Goal
Only the lines from the one containing "Write for Blender 4.5." through the one containing "24).build('bulb_base', white_plastic, root)" are to be copied, exactly and with both ends kept.

======== The input ========

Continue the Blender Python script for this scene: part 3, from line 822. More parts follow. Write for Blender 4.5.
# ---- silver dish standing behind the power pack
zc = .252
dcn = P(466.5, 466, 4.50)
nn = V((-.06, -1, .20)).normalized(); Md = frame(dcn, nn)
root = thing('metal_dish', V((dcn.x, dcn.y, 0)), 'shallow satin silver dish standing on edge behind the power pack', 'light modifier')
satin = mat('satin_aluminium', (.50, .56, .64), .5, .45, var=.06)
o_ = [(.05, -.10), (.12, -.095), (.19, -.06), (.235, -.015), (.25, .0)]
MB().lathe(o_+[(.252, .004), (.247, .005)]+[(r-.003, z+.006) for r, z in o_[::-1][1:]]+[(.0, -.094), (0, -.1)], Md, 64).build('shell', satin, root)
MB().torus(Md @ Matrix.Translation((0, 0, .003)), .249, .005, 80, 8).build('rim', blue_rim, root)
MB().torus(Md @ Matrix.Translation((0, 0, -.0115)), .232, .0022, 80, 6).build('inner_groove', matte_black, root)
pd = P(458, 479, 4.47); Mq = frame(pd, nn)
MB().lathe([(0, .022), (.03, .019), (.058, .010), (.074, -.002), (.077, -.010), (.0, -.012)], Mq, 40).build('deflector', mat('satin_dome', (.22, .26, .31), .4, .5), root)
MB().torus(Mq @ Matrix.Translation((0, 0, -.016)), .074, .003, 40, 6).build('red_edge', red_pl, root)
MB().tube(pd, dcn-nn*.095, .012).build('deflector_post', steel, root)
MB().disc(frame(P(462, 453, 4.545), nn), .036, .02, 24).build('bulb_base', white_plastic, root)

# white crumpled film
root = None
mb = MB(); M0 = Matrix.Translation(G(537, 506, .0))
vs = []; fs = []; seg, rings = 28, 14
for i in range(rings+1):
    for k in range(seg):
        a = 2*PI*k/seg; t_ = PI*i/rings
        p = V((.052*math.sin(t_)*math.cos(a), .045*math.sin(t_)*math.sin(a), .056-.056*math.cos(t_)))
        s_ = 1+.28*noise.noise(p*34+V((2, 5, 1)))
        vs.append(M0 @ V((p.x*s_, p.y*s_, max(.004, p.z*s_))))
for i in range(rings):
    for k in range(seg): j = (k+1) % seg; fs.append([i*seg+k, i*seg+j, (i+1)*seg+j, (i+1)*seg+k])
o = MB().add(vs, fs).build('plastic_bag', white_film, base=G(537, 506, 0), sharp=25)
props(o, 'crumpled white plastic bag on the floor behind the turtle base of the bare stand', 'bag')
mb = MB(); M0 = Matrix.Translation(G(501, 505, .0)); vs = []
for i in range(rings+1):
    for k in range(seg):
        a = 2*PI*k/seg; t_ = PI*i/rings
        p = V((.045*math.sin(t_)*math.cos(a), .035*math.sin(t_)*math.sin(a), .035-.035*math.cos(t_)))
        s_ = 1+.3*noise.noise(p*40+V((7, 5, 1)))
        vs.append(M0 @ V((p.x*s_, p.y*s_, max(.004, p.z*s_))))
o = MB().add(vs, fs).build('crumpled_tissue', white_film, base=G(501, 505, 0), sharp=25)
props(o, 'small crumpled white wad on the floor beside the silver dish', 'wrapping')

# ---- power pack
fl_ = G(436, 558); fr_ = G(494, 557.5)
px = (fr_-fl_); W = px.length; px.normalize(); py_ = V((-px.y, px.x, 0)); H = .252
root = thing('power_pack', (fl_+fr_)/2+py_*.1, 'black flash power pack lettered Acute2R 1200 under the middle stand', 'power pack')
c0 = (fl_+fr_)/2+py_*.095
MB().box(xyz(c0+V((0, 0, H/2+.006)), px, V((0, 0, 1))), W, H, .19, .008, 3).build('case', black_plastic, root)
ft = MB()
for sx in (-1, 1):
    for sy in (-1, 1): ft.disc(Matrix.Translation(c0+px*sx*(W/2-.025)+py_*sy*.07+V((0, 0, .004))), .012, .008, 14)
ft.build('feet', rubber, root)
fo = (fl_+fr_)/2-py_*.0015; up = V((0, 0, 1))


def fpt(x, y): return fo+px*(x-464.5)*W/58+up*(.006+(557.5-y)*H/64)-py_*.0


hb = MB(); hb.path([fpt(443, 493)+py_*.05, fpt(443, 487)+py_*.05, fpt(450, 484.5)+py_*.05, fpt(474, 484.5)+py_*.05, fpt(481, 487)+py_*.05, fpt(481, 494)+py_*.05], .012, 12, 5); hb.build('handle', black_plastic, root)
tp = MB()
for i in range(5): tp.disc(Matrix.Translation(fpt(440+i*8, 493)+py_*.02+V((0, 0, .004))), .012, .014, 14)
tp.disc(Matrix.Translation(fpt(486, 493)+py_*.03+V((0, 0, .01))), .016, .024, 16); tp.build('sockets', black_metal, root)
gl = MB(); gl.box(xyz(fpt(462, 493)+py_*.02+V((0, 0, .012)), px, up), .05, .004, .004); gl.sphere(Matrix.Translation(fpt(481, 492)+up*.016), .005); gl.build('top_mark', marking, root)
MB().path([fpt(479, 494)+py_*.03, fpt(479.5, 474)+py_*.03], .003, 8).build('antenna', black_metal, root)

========
======== The input ========

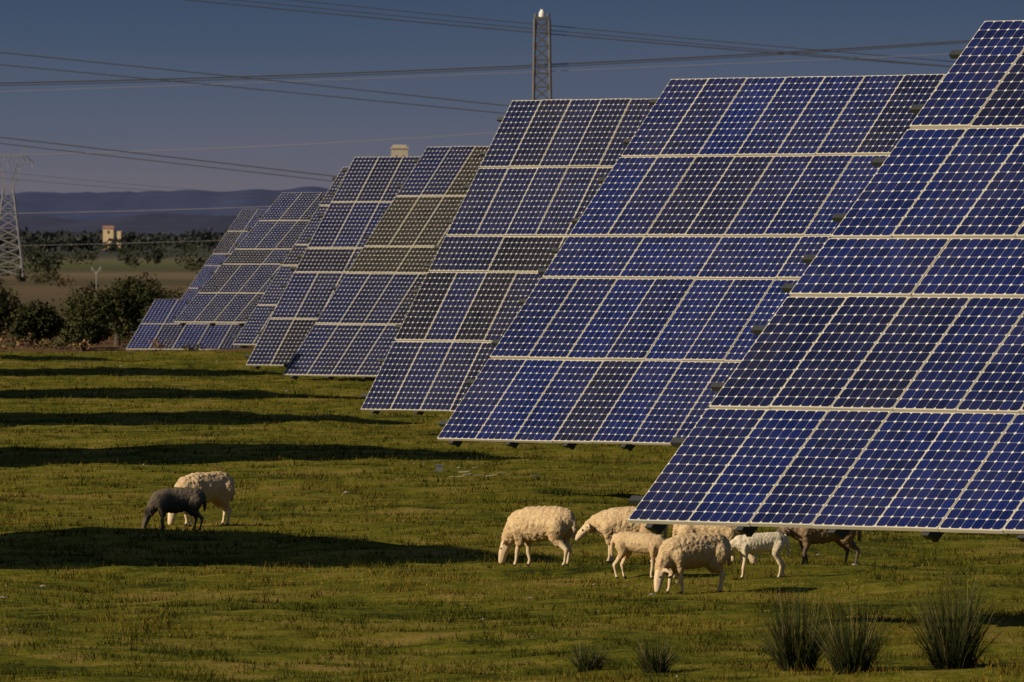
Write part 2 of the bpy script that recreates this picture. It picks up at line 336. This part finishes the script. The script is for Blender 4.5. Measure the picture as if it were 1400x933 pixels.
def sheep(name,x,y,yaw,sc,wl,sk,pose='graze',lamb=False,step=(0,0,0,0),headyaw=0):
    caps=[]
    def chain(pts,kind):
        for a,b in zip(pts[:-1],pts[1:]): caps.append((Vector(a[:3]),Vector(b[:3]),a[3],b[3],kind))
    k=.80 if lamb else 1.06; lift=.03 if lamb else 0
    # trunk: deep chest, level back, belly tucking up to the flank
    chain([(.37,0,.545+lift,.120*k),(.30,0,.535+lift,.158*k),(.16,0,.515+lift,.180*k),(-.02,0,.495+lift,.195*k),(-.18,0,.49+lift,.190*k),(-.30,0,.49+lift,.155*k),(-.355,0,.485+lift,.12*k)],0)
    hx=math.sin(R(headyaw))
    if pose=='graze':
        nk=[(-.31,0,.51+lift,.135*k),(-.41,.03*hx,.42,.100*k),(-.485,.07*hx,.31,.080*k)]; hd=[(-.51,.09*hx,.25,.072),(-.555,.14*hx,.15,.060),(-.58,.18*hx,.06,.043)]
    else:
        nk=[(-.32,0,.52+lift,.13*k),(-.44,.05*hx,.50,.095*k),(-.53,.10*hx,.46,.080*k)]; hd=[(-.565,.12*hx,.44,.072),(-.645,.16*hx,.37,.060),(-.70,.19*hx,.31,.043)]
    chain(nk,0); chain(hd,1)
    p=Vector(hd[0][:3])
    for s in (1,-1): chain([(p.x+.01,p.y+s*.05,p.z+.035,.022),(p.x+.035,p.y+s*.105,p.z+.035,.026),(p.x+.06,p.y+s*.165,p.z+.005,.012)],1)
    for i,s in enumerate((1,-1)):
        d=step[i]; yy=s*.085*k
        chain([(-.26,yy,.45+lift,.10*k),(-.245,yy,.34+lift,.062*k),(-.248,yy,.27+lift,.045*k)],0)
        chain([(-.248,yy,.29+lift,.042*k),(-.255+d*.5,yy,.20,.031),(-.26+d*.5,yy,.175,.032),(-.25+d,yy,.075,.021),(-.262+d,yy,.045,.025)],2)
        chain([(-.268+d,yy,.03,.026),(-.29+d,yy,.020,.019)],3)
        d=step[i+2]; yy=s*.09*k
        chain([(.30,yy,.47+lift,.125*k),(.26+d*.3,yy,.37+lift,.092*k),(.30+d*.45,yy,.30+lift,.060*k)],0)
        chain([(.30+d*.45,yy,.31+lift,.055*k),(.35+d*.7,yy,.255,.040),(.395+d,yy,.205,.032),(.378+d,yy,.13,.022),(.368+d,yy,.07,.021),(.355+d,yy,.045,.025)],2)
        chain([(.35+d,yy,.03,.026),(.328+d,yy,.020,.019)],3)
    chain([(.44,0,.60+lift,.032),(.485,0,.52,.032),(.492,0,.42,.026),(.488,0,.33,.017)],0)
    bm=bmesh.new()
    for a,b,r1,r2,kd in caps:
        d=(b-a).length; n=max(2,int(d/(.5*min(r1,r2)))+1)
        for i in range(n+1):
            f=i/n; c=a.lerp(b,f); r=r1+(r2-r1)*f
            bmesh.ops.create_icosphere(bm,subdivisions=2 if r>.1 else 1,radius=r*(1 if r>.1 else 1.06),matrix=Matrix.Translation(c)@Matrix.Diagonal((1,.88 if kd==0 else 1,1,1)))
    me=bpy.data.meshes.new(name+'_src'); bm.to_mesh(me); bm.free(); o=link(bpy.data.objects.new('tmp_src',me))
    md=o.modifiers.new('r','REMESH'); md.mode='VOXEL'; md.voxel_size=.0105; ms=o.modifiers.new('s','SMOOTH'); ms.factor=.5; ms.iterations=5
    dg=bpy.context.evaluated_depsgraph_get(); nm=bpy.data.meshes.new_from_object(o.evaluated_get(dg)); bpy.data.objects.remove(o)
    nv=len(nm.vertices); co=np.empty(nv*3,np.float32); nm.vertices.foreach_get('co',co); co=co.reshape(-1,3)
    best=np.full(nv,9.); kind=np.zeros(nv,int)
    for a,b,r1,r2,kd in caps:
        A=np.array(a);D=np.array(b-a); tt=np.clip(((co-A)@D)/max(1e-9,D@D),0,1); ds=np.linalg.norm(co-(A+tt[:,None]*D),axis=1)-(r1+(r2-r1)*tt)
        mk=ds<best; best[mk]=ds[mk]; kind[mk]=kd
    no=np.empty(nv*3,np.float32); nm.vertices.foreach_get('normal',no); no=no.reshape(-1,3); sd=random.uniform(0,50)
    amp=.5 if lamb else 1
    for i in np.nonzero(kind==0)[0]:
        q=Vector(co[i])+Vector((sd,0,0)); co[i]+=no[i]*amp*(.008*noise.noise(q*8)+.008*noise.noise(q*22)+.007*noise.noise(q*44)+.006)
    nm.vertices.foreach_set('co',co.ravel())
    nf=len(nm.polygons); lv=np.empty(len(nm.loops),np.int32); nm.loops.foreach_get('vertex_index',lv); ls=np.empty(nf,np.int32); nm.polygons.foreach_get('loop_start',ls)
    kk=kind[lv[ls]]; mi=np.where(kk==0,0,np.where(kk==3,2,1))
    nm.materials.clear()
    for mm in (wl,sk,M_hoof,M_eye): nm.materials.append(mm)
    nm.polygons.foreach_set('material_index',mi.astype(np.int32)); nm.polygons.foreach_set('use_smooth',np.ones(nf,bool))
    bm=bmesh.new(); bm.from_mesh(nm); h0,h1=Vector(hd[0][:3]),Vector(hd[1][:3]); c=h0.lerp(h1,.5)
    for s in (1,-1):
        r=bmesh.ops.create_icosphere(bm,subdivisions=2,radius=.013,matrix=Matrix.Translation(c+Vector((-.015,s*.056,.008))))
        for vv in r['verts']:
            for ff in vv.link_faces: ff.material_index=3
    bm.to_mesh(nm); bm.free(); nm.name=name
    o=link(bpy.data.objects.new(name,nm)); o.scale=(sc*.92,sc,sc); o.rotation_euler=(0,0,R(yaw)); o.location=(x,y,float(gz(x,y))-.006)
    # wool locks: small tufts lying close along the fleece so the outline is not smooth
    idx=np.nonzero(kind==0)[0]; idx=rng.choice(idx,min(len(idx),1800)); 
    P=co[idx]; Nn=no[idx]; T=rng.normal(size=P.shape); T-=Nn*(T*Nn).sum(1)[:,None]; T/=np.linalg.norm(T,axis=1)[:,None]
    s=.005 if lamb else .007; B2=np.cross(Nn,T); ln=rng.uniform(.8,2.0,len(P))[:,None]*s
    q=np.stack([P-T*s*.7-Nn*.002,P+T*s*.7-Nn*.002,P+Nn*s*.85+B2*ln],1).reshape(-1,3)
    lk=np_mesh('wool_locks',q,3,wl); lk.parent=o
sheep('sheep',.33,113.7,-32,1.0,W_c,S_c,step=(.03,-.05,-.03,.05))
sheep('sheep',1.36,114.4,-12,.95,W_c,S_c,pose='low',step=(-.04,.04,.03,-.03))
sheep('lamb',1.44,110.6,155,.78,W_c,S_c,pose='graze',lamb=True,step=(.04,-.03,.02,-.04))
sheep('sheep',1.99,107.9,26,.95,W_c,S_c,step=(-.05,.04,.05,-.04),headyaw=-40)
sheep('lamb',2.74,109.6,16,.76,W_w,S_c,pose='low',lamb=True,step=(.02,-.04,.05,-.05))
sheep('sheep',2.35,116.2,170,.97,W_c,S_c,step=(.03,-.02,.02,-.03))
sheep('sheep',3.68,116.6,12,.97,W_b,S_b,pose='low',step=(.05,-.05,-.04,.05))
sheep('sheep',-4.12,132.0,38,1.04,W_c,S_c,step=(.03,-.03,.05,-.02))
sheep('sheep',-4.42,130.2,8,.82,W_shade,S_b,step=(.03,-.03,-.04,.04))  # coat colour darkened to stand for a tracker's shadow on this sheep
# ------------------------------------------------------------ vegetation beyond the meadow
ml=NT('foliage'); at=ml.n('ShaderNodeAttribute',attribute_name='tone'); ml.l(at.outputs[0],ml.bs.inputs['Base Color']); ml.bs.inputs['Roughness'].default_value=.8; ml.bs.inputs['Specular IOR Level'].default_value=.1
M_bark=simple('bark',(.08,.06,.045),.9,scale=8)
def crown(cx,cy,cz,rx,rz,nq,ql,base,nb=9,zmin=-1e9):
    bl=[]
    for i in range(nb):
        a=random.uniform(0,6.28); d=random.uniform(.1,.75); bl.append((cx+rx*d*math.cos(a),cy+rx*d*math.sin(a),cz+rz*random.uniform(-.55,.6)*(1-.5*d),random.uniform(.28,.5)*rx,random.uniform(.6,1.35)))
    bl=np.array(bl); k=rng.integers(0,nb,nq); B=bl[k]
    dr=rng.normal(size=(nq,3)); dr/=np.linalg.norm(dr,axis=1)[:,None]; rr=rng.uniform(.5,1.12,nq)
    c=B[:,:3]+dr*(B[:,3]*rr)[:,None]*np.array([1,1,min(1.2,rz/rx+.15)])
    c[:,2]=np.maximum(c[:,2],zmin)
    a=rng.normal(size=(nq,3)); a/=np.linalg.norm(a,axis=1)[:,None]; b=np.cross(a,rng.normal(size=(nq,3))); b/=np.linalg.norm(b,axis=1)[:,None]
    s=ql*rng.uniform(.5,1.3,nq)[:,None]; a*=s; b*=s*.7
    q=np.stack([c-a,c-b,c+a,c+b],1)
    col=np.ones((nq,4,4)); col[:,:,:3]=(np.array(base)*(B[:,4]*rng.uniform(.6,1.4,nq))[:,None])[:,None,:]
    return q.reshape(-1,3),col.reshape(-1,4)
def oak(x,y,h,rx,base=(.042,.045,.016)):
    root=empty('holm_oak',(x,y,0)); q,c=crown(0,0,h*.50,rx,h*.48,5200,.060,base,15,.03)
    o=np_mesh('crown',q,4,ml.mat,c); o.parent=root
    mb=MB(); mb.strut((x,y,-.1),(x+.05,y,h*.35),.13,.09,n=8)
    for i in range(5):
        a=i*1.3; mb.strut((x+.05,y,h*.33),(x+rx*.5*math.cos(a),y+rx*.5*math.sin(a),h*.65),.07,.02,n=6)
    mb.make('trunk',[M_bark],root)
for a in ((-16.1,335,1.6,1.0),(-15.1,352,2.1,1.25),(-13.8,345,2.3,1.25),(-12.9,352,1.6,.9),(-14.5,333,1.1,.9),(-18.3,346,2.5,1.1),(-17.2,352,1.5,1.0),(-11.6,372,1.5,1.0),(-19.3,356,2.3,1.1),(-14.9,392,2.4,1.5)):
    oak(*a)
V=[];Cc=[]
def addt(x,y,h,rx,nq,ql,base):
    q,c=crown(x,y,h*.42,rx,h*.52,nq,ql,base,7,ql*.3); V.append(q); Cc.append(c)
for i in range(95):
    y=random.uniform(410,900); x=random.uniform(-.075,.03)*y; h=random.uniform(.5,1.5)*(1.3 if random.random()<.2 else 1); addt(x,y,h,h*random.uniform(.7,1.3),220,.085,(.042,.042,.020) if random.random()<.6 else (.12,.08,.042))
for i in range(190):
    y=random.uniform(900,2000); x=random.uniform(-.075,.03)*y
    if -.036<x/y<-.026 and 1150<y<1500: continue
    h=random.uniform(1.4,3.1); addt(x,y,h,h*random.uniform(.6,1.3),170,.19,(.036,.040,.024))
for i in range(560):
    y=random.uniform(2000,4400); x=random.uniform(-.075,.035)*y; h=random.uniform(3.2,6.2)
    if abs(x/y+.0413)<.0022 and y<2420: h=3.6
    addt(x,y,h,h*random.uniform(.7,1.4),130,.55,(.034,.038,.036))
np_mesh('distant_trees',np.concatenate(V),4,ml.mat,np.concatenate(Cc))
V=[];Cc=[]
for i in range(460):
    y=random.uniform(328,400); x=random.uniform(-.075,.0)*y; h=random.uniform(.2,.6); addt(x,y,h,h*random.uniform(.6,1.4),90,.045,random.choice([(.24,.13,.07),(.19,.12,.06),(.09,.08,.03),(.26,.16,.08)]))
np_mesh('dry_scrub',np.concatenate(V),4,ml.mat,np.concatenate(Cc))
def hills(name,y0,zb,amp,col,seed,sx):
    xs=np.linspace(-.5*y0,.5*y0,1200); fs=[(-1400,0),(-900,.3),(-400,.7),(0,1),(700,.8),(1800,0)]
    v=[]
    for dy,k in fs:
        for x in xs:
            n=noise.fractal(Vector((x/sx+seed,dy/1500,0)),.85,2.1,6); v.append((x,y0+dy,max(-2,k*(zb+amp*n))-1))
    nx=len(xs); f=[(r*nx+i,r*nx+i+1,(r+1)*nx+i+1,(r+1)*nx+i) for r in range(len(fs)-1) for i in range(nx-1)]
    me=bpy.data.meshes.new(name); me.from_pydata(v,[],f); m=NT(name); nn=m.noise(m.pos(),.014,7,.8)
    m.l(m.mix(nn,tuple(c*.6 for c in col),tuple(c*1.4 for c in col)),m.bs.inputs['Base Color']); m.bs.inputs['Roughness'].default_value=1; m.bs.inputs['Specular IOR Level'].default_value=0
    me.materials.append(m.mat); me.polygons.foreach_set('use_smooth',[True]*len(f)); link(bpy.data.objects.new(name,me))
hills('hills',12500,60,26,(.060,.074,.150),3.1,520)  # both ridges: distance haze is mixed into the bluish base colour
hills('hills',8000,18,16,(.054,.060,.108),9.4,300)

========
======== The input ========

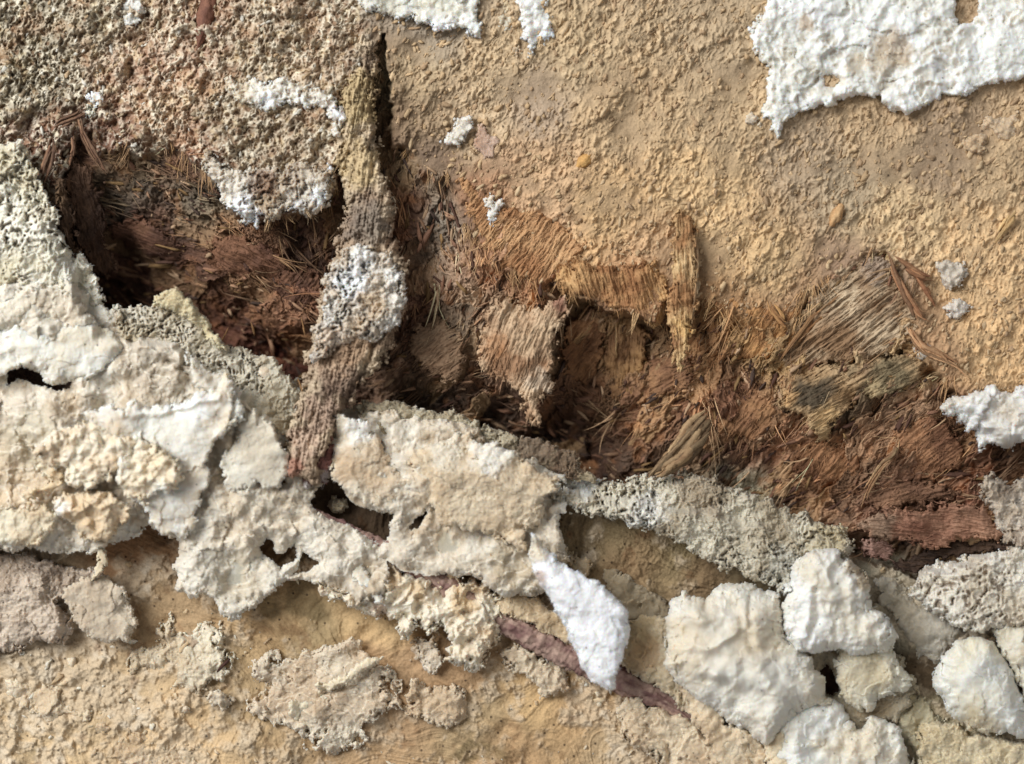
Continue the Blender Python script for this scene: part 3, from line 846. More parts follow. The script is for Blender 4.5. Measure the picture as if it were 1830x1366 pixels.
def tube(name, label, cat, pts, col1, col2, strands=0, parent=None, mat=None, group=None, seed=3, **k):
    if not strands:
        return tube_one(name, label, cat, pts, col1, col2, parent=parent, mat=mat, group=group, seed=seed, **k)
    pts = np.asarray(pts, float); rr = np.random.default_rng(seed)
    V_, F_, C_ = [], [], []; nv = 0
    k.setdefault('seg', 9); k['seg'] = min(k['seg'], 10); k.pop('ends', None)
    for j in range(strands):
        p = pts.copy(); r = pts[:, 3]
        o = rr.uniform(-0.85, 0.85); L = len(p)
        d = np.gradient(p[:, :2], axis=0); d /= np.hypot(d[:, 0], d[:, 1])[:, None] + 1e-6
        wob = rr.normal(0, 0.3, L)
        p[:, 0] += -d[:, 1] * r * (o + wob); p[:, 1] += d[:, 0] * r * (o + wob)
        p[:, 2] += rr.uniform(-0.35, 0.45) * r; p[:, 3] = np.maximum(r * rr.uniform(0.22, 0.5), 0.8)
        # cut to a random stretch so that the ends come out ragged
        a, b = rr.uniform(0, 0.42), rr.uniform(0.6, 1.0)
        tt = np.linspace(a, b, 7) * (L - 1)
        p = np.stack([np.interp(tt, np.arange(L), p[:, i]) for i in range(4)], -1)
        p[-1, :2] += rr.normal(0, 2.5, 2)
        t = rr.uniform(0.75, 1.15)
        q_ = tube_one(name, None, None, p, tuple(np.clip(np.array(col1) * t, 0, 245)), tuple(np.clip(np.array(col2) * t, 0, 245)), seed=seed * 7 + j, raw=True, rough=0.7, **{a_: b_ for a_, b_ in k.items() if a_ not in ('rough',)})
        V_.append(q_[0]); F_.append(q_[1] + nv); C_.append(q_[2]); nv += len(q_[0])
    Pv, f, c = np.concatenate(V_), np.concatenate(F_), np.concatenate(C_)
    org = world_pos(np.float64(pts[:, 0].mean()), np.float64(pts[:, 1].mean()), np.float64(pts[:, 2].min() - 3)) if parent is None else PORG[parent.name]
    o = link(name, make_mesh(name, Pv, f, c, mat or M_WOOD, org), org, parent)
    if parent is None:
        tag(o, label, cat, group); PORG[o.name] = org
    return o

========

Solution to the exercise
Continue the Blender Python script for this scene: part 3, from line 822. More parts follow. Write for Blender 4.5.
# ---- silver dish standing behind the power pack
zc = .252
dcn = P(466.5, 466, 4.50)
nn = V((-.06, -1, .20)).normalized(); Md = frame(dcn, nn)
root = thing('metal_dish', V((dcn.x, dcn.y, 0)), 'shallow satin silver dish standing on edge behind the power pack', 'light modifier')
satin = mat('satin_aluminium', (.50, .56, .64), .5, .45, var=.06)
o_ = [(.05, -.10), (.12, -.095), (.19, -.06), (.235, -.015), (.25, .0)]
MB().lathe(o_+[(.252, .004), (.247, .005)]+[(r-.003, z+.006) for r, z in o_[::-1][1:]]+[(.0, -.094), (0, -.1)], Md, 64).build('shell', satin, root)
MB().torus(Md @ Matrix.Translation((0, 0, .003)), .249, .005, 80, 8).build('rim', blue_rim, root)
MB().torus(Md @ Matrix.Translation((0, 0, -.0115)), .232, .0022, 80, 6).build('inner_groove', matte_black, root)
pd = P(458, 479, 4.47); Mq = frame(pd, nn)
MB().lathe([(0, .022), (.03, .019), (.058, .010), (.074, -.002), (.077, -.010), (.0, -.012)], Mq, 40).build('deflector', mat('satin_dome', (.22, .26, .31), .4, .5), root)
MB().torus(Mq @ Matrix.Translation((0, 0, -.016)), .074, .003, 40, 6).build('red_edge', red_pl, root)
MB().tube(pd, dcn-nn*.095, .012).build('deflector_post', steel, root)
MB().disc(frame(P(462, 453, 4.545), nn), .036, .02, 24).build('bulb_base', white_plastic, root)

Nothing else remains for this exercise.